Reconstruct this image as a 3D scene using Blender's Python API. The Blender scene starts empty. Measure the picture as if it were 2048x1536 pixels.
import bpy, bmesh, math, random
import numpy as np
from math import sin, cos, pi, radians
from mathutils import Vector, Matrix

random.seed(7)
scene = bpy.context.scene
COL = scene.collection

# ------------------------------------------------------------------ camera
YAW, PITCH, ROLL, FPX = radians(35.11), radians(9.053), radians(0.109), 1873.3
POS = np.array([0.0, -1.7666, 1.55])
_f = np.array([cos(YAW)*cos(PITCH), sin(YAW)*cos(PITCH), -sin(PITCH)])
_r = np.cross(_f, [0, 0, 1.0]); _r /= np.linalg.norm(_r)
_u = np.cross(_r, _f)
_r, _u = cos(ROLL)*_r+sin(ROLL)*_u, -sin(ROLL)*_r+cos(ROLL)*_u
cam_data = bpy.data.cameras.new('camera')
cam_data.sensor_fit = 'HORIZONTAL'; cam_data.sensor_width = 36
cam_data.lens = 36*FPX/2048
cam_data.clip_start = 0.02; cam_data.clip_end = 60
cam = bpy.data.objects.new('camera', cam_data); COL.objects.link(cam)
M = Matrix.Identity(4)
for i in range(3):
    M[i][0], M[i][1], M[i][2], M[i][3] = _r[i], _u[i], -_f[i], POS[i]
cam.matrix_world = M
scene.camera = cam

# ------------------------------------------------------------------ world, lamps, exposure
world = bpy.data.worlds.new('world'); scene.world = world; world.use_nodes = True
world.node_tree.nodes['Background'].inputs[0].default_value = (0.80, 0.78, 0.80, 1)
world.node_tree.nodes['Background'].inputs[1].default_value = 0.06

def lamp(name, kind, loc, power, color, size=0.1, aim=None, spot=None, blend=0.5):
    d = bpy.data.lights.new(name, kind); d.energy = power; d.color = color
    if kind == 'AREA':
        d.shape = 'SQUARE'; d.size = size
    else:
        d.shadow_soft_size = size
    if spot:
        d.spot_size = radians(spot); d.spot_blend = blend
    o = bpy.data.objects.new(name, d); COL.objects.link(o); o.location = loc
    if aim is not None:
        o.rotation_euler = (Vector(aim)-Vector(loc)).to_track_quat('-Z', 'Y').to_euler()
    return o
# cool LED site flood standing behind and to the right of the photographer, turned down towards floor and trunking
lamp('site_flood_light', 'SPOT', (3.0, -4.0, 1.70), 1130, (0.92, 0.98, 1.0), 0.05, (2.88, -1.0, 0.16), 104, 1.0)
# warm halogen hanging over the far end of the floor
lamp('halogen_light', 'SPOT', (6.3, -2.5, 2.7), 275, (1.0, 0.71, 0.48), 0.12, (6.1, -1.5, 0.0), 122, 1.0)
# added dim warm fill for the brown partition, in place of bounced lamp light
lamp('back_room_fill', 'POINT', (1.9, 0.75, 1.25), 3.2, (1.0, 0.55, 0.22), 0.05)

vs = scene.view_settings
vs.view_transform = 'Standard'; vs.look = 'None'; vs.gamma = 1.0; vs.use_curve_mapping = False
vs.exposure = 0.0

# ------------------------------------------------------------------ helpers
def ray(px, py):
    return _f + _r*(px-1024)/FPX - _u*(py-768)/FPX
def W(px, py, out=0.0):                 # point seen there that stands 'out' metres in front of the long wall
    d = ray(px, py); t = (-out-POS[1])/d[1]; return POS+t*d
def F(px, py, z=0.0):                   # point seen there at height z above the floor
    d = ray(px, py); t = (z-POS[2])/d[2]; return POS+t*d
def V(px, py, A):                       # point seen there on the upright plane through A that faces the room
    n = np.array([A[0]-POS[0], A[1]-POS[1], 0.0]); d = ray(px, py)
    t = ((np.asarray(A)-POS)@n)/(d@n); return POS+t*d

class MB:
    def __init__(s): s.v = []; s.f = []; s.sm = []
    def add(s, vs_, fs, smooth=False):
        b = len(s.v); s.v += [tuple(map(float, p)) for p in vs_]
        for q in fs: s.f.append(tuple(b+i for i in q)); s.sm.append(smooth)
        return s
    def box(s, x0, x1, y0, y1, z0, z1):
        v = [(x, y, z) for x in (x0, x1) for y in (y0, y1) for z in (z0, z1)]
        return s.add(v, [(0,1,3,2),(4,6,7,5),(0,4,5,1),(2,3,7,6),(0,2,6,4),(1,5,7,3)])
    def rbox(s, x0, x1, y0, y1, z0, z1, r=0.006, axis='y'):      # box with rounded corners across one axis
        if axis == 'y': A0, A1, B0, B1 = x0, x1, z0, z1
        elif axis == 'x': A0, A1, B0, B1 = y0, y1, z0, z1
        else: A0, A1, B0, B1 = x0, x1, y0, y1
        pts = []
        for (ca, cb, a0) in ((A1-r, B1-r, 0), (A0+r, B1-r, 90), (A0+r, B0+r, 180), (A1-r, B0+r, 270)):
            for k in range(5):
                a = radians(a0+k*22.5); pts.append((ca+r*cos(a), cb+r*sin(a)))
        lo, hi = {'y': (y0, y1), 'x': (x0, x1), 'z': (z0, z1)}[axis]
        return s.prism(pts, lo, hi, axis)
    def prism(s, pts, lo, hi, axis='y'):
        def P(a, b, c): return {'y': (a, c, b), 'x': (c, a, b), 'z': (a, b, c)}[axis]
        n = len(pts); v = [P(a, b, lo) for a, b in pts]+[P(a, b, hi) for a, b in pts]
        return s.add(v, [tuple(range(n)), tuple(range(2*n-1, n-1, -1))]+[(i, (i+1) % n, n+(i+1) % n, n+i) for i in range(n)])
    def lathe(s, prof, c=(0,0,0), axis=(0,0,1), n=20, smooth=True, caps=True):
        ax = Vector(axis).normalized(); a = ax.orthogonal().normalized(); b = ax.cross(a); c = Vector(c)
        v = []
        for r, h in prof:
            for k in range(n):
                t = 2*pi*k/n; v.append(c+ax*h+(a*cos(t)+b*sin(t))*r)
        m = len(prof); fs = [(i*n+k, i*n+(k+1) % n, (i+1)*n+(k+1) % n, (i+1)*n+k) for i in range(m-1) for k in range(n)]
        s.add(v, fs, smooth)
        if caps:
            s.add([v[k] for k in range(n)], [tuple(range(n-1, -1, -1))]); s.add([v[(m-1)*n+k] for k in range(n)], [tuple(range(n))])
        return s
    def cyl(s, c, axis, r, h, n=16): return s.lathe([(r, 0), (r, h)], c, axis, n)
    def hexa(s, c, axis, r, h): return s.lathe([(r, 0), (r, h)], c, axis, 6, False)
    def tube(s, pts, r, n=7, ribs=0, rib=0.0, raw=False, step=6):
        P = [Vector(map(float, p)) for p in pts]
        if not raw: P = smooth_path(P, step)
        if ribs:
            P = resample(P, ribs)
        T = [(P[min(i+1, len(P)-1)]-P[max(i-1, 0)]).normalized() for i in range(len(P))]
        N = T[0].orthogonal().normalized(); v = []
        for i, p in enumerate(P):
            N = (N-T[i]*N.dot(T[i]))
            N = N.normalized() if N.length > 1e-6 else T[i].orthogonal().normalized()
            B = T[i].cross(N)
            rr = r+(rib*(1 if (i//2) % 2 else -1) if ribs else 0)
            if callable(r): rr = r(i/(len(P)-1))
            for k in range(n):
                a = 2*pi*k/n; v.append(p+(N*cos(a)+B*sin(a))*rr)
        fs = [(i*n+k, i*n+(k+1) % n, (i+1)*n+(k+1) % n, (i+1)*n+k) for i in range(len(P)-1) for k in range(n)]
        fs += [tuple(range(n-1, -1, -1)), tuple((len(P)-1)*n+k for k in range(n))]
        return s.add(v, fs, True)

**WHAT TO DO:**
Give the listing above again, word for word.

**TASK SOLUTION:**
Reconstruct this image as a 3D scene using Blender's Python API. The Blender scene starts empty. Measure the picture as if it were 2048x1536 pixels.
import bpy, bmesh, math, random
import numpy as np
from math import sin, cos, pi, radians
from mathutils import Vector, Matrix

random.seed(7)
scene = bpy.context.scene
COL = scene.collection

# ------------------------------------------------------------------ camera
YAW, PITCH, ROLL, FPX = radians(35.11), radians(9.053), radians(0.109), 1873.3
POS = np.array([0.0, -1.7666, 1.55])
_f = np.array([cos(YAW)*cos(PITCH), sin(YAW)*cos(PITCH), -sin(PITCH)])
_r = np.cross(_f, [0, 0, 1.0]); _r /= np.linalg.norm(_r)
_u = np.cross(_r, _f)
_r, _u = cos(ROLL)*_r+sin(ROLL)*_u, -sin(ROLL)*_r+cos(ROLL)*_u
cam_data = bpy.data.cameras.new('camera')
cam_data.sensor_fit = 'HORIZONTAL'; cam_data.sensor_width = 36
cam_data.lens = 36*FPX/2048
cam_data.clip_start = 0.02; cam_data.clip_end = 60
cam = bpy.data.objects.new('camera', cam_data); COL.objects.link(cam)
M = Matrix.Identity(4)
for i in range(3):
    M[i][0], M[i][1], M[i][2], M[i][3] = _r[i], _u[i], -_f[i], POS[i]
cam.matrix_world = M
scene.camera = cam

# ------------------------------------------------------------------ world, lamps, exposure
world = bpy.data.worlds.new('world'); scene.world = world; world.use_nodes = True
world.node_tree.nodes['Background'].inputs[0].default_value = (0.80, 0.78, 0.80, 1)
world.node_tree.nodes['Background'].inputs[1].default_value = 0.06

def lamp(name, kind, loc, power, color, size=0.1, aim=None, spot=None, blend=0.5):
    d = bpy.data.lights.new(name, kind); d.energy = power; d.color = color
    if kind == 'AREA':
        d.shape = 'SQUARE'; d.size = size
    else:
        d.shadow_soft_size = size
    if spot:
        d.spot_size = radians(spot); d.spot_blend = blend
    o = bpy.data.objects.new(name, d); COL.objects.link(o); o.location = loc
    if aim is not None:
        o.rotation_euler = (Vector(aim)-Vector(loc)).to_track_quat('-Z', 'Y').to_euler()
    return o
# cool LED site flood standing behind and to the right of the photographer, turned down towards floor and trunking
lamp('site_flood_light', 'SPOT', (3.0, -4.0, 1.70), 1130, (0.92, 0.98, 1.0), 0.05, (2.88, -1.0, 0.16), 104, 1.0)
# warm halogen hanging over the far end of the floor
lamp('halogen_light', 'SPOT', (6.3, -2.5, 2.7), 275, (1.0, 0.71, 0.48), 0.12, (6.1, -1.5, 0.0), 122, 1.0)
# added dim warm fill for the brown partition, in place of bounced lamp light
lamp('back_room_fill', 'POINT', (1.9, 0.75, 1.25), 3.2, (1.0, 0.55, 0.22), 0.05)

vs = scene.view_settings
vs.view_transform = 'Standard'; vs.look = 'None'; vs.gamma = 1.0; vs.use_curve_mapping = False
vs.exposure = 0.0

# ------------------------------------------------------------------ helpers
def ray(px, py):
    return _f + _r*(px-1024)/FPX - _u*(py-768)/FPX
def W(px, py, out=0.0):                 # point seen there that stands 'out' metres in front of the long wall
    d = ray(px, py); t = (-out-POS[1])/d[1]; return POS+t*d
def F(px, py, z=0.0):                   # point seen there at height z above the floor
    d = ray(px, py); t = (z-POS[2])/d[2]; return POS+t*d
def V(px, py, A):                       # point seen there on the upright plane through A that faces the room
    n = np.array([A[0]-POS[0], A[1]-POS[1], 0.0]); d = ray(px, py)
    t = ((np.asarray(A)-POS)@n)/(d@n); return POS+t*d

class MB:
    def __init__(s): s.v = []; s.f = []; s.sm = []
    def add(s, vs_, fs, smooth=False):
        b = len(s.v); s.v += [tuple(map(float, p)) for p in vs_]
        for q in fs: s.f.append(tuple(b+i for i in q)); s.sm.append(smooth)
        return s
    def box(s, x0, x1, y0, y1, z0, z1):
        v = [(x, y, z) for x in (x0, x1) for y in (y0, y1) for z in (z0, z1)]
        return s.add(v, [(0,1,3,2),(4,6,7,5),(0,4,5,1),(2,3,7,6),(0,2,6,4),(1,5,7,3)])
    def rbox(s, x0, x1, y0, y1, z0, z1, r=0.006, axis='y'):      # box with rounded corners across one axis
        if axis == 'y': A0, A1, B0, B1 = x0, x1, z0, z1
        elif axis == 'x': A0, A1, B0, B1 = y0, y1, z0, z1
        else: A0, A1, B0, B1 = x0, x1, y0, y1
        pts = []
        for (ca, cb, a0) in ((A1-r, B1-r, 0), (A0+r, B1-r, 90), (A0+r, B0+r, 180), (A1-r, B0+r, 270)):
            for k in range(5):
                a = radians(a0+k*22.5); pts.append((ca+r*cos(a), cb+r*sin(a)))
        lo, hi = {'y': (y0, y1), 'x': (x0, x1), 'z': (z0, z1)}[axis]
        return s.prism(pts, lo, hi, axis)
    def prism(s, pts, lo, hi, axis='y'):
        def P(a, b, c): return {'y': (a, c, b), 'x': (c, a, b), 'z': (a, b, c)}[axis]
        n = len(pts); v = [P(a, b, lo) for a, b in pts]+[P(a, b, hi) for a, b in pts]
        return s.add(v, [tuple(range(n)), tuple(range(2*n-1, n-1, -1))]+[(i, (i+1) % n, n+(i+1) % n, n+i) for i in range(n)])
    def lathe(s, prof, c=(0,0,0), axis=(0,0,1), n=20, smooth=True, caps=True):
        ax = Vector(axis).normalized(); a = ax.orthogonal().normalized(); b = ax.cross(a); c = Vector(c)
        v = []
        for r, h in prof:
            for k in range(n):
                t = 2*pi*k/n; v.append(c+ax*h+(a*cos(t)+b*sin(t))*r)
        m = len(prof); fs = [(i*n+k, i*n+(k+1) % n, (i+1)*n+(k+1) % n, (i+1)*n+k) for i in range(m-1) for k in range(n)]
        s.add(v, fs, smooth)
        if caps:
            s.add([v[k] for k in range(n)], [tuple(range(n-1, -1, -1))]); s.add([v[(m-1)*n+k] for k in range(n)], [tuple(range(n))])
        return s
    def cyl(s, c, axis, r, h, n=16): return s.lathe([(r, 0), (r, h)], c, axis, n)
    def hexa(s, c, axis, r, h): return s.lathe([(r, 0), (r, h)], c, axis, 6, False)
    def tube(s, pts, r, n=7, ribs=0, rib=0.0, raw=False, step=6):
        P = [Vector(map(float, p)) for p in pts]
        if not raw: P = smooth_path(P, step)
        if ribs:
            P = resample(P, ribs)
        T = [(P[min(i+1, len(P)-1)]-P[max(i-1, 0)]).normalized() for i in range(len(P))]
        N = T[0].orthogonal().normalized(); v = []
        for i, p in enumerate(P):
            N = (N-T[i]*N.dot(T[i]))
            N = N.normalized() if N.length > 1e-6 else T[i].orthogonal().normalized()
            B = T[i].cross(N)
            rr = r+(rib*(1 if (i//2) % 2 else -1) if ribs else 0)
            if callable(r): rr = r(i/(len(P)-1))
            for k in range(n):
                a = 2*pi*k/n; v.append(p+(N*cos(a)+B*sin(a))*rr)
        fs = [(i*n+k, i*n+(k+1) % n, (i+1)*n+(k+1) % n, (i+1)*n+k) for i in range(len(P)-1) for k in range(n)]
        fs += [tuple(range(n-1, -1, -1)), tuple((len(P)-1)*n+k for k in range(n))]
        return s.add(v, fs, True)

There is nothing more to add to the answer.